> _LISTED ENTRIES_:
* * * * *
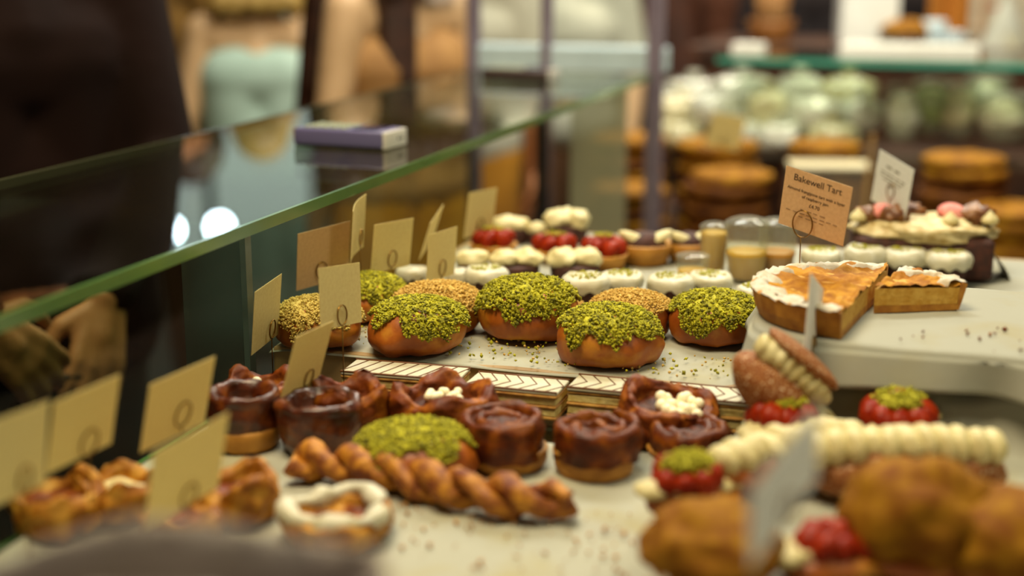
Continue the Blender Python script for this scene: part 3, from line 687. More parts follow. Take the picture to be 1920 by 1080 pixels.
* * * * *
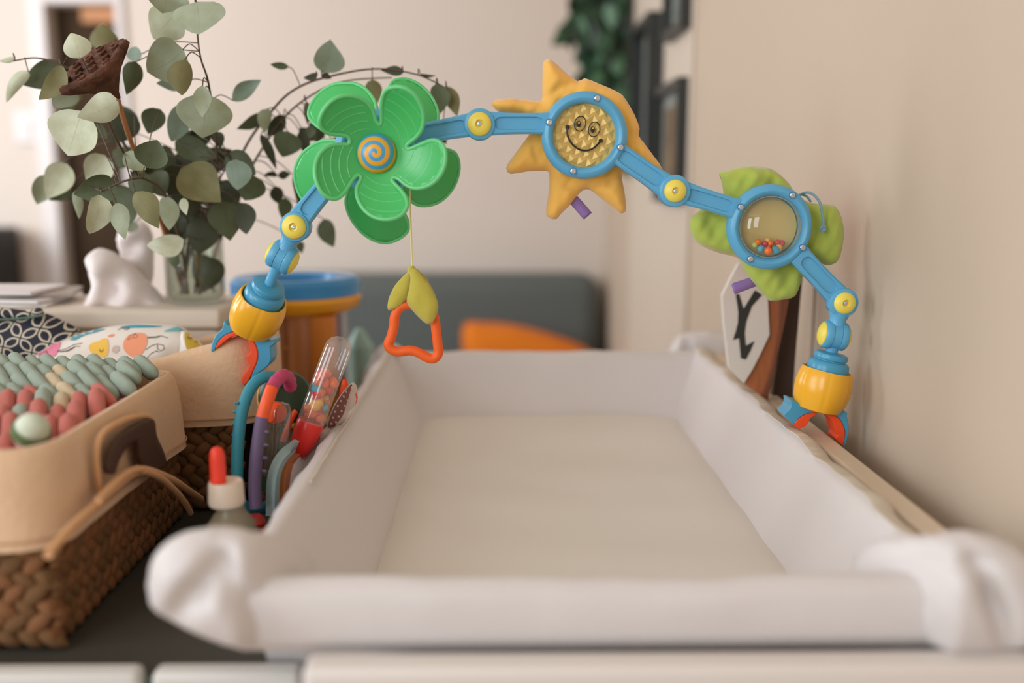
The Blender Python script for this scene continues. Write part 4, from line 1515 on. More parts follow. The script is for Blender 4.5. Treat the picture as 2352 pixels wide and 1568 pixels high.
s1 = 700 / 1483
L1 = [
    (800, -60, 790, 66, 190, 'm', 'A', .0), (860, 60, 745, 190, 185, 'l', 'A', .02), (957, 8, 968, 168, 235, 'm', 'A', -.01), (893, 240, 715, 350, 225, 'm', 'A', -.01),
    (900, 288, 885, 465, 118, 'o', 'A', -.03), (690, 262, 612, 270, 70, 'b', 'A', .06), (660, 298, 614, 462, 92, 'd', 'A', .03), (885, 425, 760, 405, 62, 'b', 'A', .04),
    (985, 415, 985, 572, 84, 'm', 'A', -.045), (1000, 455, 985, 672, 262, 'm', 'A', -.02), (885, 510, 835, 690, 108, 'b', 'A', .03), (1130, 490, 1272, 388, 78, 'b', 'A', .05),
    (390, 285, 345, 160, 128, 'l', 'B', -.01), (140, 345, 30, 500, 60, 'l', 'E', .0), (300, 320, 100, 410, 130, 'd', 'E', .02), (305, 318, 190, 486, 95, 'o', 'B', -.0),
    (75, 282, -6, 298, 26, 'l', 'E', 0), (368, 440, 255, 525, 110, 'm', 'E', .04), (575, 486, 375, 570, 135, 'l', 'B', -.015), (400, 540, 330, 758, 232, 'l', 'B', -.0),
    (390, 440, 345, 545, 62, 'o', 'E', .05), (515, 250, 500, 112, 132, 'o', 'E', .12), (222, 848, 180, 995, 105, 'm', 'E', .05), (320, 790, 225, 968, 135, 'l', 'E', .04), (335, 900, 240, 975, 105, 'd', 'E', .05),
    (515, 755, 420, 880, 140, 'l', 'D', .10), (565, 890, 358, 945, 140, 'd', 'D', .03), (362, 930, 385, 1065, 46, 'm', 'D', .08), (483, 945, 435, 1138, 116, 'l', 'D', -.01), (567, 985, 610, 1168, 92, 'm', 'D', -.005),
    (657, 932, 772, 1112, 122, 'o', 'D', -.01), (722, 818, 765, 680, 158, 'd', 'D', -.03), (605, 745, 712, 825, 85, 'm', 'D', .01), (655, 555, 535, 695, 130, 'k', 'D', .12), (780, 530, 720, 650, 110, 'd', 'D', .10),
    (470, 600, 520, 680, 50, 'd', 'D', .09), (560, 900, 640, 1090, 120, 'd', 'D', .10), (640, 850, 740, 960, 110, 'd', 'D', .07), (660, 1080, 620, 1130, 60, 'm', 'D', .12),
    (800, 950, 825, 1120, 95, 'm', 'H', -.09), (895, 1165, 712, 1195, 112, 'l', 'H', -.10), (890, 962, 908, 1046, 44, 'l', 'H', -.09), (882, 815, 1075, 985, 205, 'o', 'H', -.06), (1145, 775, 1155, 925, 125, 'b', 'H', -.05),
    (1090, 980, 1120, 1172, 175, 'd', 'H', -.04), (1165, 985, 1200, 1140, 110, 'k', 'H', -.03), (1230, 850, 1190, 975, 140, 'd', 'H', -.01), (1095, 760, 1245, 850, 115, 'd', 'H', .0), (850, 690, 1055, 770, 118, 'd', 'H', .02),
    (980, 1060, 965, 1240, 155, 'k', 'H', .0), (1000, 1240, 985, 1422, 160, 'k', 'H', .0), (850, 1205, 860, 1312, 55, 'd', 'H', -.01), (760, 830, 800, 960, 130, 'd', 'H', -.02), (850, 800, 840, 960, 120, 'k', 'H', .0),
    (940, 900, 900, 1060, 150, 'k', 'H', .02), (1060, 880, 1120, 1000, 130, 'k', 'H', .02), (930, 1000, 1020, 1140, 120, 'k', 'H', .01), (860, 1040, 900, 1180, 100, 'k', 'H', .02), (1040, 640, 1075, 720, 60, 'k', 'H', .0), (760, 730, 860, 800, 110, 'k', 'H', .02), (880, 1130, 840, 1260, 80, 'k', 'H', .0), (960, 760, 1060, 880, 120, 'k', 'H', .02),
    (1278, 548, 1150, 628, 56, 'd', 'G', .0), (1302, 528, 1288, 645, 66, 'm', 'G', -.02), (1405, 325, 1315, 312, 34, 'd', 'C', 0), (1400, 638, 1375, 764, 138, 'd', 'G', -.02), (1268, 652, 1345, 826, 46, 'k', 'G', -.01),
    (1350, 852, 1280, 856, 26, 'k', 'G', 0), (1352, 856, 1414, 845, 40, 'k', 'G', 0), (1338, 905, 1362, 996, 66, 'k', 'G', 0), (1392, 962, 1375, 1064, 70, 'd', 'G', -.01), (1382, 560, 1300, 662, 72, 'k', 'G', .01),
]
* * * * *
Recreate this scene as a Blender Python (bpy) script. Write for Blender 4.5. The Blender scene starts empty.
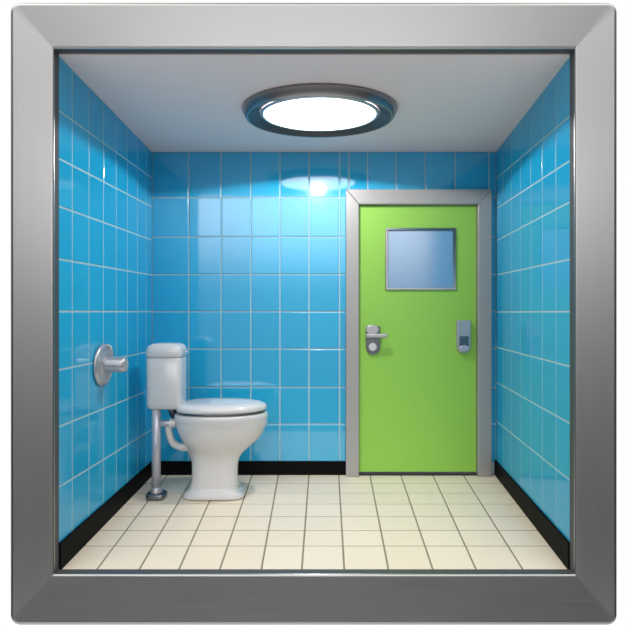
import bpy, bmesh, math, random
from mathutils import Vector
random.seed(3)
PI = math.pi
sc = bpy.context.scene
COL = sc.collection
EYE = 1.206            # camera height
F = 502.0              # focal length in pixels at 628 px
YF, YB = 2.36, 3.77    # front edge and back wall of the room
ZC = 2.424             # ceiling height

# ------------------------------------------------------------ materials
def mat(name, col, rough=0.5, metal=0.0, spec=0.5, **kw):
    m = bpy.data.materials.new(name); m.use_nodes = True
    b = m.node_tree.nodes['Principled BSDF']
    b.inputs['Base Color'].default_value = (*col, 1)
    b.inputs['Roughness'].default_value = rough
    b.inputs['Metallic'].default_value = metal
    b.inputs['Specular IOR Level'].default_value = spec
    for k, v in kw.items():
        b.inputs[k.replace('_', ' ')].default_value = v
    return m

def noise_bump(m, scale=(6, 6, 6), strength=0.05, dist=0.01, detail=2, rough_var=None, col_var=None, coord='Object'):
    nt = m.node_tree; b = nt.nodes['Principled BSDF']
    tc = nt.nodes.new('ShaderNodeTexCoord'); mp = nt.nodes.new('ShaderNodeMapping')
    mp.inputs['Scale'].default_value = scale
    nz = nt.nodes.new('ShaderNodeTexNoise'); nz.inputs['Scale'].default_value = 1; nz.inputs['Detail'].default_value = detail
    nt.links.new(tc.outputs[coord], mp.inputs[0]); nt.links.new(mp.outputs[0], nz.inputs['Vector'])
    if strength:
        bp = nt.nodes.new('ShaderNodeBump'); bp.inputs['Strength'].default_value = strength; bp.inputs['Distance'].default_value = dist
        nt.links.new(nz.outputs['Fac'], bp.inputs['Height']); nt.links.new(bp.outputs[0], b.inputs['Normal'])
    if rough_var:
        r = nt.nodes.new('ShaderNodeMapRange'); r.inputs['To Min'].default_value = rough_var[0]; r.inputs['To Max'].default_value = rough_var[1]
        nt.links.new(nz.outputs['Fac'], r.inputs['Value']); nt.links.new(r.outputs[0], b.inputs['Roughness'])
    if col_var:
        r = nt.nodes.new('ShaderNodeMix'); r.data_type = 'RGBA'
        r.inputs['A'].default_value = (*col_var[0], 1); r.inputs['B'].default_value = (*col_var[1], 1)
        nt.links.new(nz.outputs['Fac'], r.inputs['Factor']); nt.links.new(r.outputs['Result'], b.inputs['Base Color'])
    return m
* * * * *
> _TASK REQUIREMENTS_:
Show every line of the records above that contains the word "from".

> _RESULT OF THE TASK_:
Continue the Blender Python script for this scene: part 3, from line 687. More parts follow. Take the picture to be 1920 by 1080 pixels.
The Blender Python script for this scene continues. Write part 4, from line 1515 on. More parts follow. The script is for Blender 4.5. Treat the picture as 2352 pixels wide and 1568 pixels high.
from mathutils import Vector